The story of the Finnish Air Force swastika is still not over

by , under Enrique Tessieri

We wrote Wednesday that the Finnish Air Force quietly dropped the swastika as the symbol of the Finnish Air Force Command. But not so fast. The swastika continues to adorn the Air Force Academy.

An article in DW of Germany asks how an anti-Semitism symbol like the swastika made its way to Finland.

Writes the BBC: “The symbol will always be intrinsically linked with Nazi Germany and its crimes, even though its roots go back many thousands of years.”

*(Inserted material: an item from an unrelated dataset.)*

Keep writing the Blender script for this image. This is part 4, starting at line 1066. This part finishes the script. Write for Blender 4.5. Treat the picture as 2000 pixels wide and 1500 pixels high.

The symbol of the Finnish Air Force Academy continues to have the swastika. Source: Finnish Air Force Academy
Source: Finnish Air Force Academy.
The swastika can be found as well on the Finnish presidential flag. Source:

“The swastika entered Finland’s air force through a Swedish nobleman, Count Eric von Rosen,” the article reports. “He had gifted a plane to the air force of Finland in 1918, with a blue swastika painted on it. Rosen used to consider the swastika a good luck charm.”

Even if the use of the swastika is different than in Germany, one wonders why Finland persisted in its use way after World War 2?

History is one answer and how we played down our role and alliance with Nazi Germany. If some historians are to be believed, Finland fought a separate war against the former Soviet Union.

Would the removal of the swastika from the Finnish air force after the country signed an armistice with the USSR in September 1944 have incriminated Finland and put it in the same league as minor Nazi allies Hungary, Croatia, Bulgaria, and Romania?

There are much more facts that that are still hibernating. One day they’ll come out.